Das Projekt Handicap macht Schule geht in die nächste Runde. Zum Auftakt an der Riedseeschule in Stuttgart-Möhringen gab es einen Scheck der Stiftung Allianz für Kinder.

Stadtleben und Stadtkultur : Alexandra Kratz (atz)

Möhringen - Für die Viertklässler der Riedseeschule ist es ein Rätsel, wie das funktionieren soll. Mit der einen Hand den Ball dribbeln und mit der anderen dem Rollstuhl den entsprechenden Schwung geben. Wer sich den Ball auf den Schoß legt, darf seinen Rollstuhl nur zweimal anschubsen. Schließlich sind beim „Fußgänger-Basketball“, wie es die Rollifahrer nennen, auch nur zwei Schritte mit dem Ball in der Hand erlaubt. „Und so soll ich den Ball übers ganze Feld spielen?“, fragt einer der Viertklässler ungläubig. „Das geht“, antwortet Werner Rieger. Er ist Trainer und Abteilungsleiter beim TSV Ellwangen. Jahrelang spielte er mit den TSV-Rollstuhlbasketballern in der zweiten Bundesliga.

 

Dann dürfen die Riedseeschüler es versuchen: Keiner kann es auf Anhieb. Für die meisten ist es schwierig genug, den Ball im Rollstuhl sitzend zu prellen, während ein anderes Kind schiebt.

Wie spielen blinde Menschen Fußball

Gleich nebenan erklärt Benjamin Zoll wie Blindenfußball funktioniert. Er ist Lehrer an der Nikolauspflege-Stiftung für blinde und sehbehinderte Menschen. „Die Kinder können alles machen, was ihr auch macht“, betont der Trainer. Wer nicht sehe, müsse sich auf das Hören und Tasten konzentrieren. Die Mädchen und Jungen schauen ungläubig. Ihre Klassenlehrerin Melanie Mezger hat im Vorfeld mit den Schüler darüber gesprochen, wie blinde Menschen wohl Fußball spielen. „Die meisten konnten sich das gar nicht vorstellen“, sagt Mezger. Sie freut sich, dass die Viertklässler die Möglichkeit haben, den Sport unter fachkundiger Anleitung auszuprobieren. „Die Schüler sammeln ganz neue Erfahrungen“, sagt sie. Inzwischen hat ein Teil der Schüler eine Brille auf, durch die man nichts sieht. Die nun „blinden“ Kinder sitzen auf einem Stück Teppich und werden von je zwei sehenden Kindern gezogen. Die Schüler lachen. So soll es sein. „Der Spaß steht im Vordergrund“, sagt Mezger.

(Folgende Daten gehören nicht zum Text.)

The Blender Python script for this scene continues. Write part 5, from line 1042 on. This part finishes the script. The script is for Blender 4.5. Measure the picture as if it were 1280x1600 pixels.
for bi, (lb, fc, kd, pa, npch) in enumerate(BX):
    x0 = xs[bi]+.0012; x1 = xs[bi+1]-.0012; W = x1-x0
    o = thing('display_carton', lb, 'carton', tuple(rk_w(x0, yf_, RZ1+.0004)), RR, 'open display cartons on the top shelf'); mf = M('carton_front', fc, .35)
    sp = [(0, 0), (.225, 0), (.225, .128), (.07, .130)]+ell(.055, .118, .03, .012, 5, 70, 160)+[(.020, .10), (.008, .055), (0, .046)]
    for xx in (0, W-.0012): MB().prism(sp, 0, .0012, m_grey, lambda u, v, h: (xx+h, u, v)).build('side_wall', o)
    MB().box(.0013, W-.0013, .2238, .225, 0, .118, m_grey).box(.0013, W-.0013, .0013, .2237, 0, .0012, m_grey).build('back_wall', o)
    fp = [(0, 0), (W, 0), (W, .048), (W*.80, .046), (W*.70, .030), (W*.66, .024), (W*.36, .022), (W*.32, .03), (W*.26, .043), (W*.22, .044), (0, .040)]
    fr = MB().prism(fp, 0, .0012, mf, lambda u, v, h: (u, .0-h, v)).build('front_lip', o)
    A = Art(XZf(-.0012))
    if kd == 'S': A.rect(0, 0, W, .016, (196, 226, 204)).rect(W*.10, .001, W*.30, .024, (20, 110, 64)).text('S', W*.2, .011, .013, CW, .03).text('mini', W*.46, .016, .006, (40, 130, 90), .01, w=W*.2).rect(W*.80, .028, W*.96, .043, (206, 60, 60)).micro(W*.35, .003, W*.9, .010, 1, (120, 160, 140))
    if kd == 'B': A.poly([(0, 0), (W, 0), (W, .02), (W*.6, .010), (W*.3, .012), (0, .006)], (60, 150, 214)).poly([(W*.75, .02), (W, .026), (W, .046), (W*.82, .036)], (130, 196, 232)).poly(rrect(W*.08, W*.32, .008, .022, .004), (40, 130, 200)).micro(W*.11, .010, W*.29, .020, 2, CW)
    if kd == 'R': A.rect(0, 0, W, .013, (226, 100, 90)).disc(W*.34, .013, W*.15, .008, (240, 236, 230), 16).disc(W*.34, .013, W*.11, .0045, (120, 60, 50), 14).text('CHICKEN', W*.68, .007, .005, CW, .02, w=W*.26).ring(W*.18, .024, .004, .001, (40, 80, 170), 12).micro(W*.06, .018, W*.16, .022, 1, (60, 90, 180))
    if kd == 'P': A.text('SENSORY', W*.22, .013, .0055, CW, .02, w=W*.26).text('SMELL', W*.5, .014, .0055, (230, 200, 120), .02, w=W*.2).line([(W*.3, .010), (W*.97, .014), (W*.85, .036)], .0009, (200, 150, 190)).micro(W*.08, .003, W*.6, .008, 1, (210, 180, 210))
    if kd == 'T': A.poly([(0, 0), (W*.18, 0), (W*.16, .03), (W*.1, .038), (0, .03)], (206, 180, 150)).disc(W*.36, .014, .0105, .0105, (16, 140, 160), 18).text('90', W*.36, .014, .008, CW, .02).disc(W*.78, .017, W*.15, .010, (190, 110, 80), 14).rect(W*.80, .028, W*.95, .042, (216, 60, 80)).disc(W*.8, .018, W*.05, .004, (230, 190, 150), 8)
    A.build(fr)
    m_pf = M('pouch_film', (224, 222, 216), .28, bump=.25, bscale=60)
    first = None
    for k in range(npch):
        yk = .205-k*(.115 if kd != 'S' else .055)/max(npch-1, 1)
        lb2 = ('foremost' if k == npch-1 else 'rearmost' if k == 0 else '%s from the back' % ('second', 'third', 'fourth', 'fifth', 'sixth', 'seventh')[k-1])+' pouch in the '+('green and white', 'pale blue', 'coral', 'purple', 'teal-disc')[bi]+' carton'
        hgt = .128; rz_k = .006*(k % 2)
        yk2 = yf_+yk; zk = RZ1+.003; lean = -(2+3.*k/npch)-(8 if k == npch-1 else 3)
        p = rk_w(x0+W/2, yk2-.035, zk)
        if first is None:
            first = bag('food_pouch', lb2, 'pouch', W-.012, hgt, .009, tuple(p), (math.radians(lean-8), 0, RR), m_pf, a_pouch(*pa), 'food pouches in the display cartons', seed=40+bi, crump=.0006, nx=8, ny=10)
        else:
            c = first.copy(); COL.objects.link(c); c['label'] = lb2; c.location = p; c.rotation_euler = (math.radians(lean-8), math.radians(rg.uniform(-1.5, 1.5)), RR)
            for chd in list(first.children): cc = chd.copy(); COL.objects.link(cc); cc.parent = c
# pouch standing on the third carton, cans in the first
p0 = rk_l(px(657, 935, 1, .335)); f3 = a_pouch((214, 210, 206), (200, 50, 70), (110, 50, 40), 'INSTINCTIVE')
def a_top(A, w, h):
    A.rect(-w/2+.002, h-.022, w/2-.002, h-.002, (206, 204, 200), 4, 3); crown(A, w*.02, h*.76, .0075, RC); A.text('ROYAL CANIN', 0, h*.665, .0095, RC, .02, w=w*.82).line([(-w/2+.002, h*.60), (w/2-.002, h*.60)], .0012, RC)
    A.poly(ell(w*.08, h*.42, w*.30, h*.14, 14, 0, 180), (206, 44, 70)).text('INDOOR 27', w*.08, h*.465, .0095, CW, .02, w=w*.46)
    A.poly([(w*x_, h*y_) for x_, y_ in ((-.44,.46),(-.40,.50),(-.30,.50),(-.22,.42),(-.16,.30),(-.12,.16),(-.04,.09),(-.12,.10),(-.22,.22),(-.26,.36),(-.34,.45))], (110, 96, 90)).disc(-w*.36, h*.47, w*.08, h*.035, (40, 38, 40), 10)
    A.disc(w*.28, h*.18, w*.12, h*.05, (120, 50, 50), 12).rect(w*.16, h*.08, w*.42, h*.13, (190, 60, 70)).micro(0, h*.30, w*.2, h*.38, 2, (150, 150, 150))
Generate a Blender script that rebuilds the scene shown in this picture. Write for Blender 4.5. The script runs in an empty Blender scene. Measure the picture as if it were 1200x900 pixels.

Grund für den Besuch der Sportprofis ist die Auftaktveranstaltung von „Handicap macht Schule“. Die Riedseeschule ist Gastgeber. Das gemeinsame Projekt des Württembergischen Behinderten- und Rehabilitationssportverbands und der Sportregion Stuttgart gibt es seit 2013. Der Projektleiter Andreas Escher nennt die Ziele: Es gehe darum, die Aufmerksamkeit für den Behindertensport in den Medien zu erhöhen, die Schulen kennenzulernen, Nachwuchs zu akquirieren, Sponsoren zu finden und Folgeprojekte zu generieren. Denn nur so können flächendeckend Angebote für Menschen mit Behinderung geschaffen und die Inklusion im Sport weiter vorangetrieben werden. So schreibt es Artikel 30 der UN-Behindertenrechtskonvention vor.

Mehr als 40 Schulen machen mit

In den nächsten Wochen ist das Team von „Handicap macht Schule“ noch an mehr als 40 Schulen in der Region. Die Trainer präsentieren vor allem Rollstuhlbasketball und Blindenfußball. „Weil es Teamsportarten sind und weil die Behinderung mit Hilfe von Brille beziehungsweise Rollstuhl leicht zu imitieren ist“, sagt Escher. Die Schüler bekommen die Möglichkeit, sich in die Situation eines behinderten Menschen hineinzuversetzen. Ingrid Willemsen findet das wichtig: „Unsere Schüler finden so einen Zugang zum Behindertensport und können Empathie für Menschen mit Handicap entwickeln“, sagt die Rektorin der Riedseeschule.

Auch Hans-Christoph Dölle ist an diesem Tag zu Gast bei der Auftaktveranstaltung. Der Vorstand der Stiftung Allianz für Kinder hat einen Scheck im Wert von 5000 Euro dabei. Denn die Stiftung unterstützt in diesem Jahr 125 Projekte mit dem Ziel, eine gleichwertige Teilnahme und Teilhabe von Menschen mit und ohne Behinderung im Sport zu ermöglichen.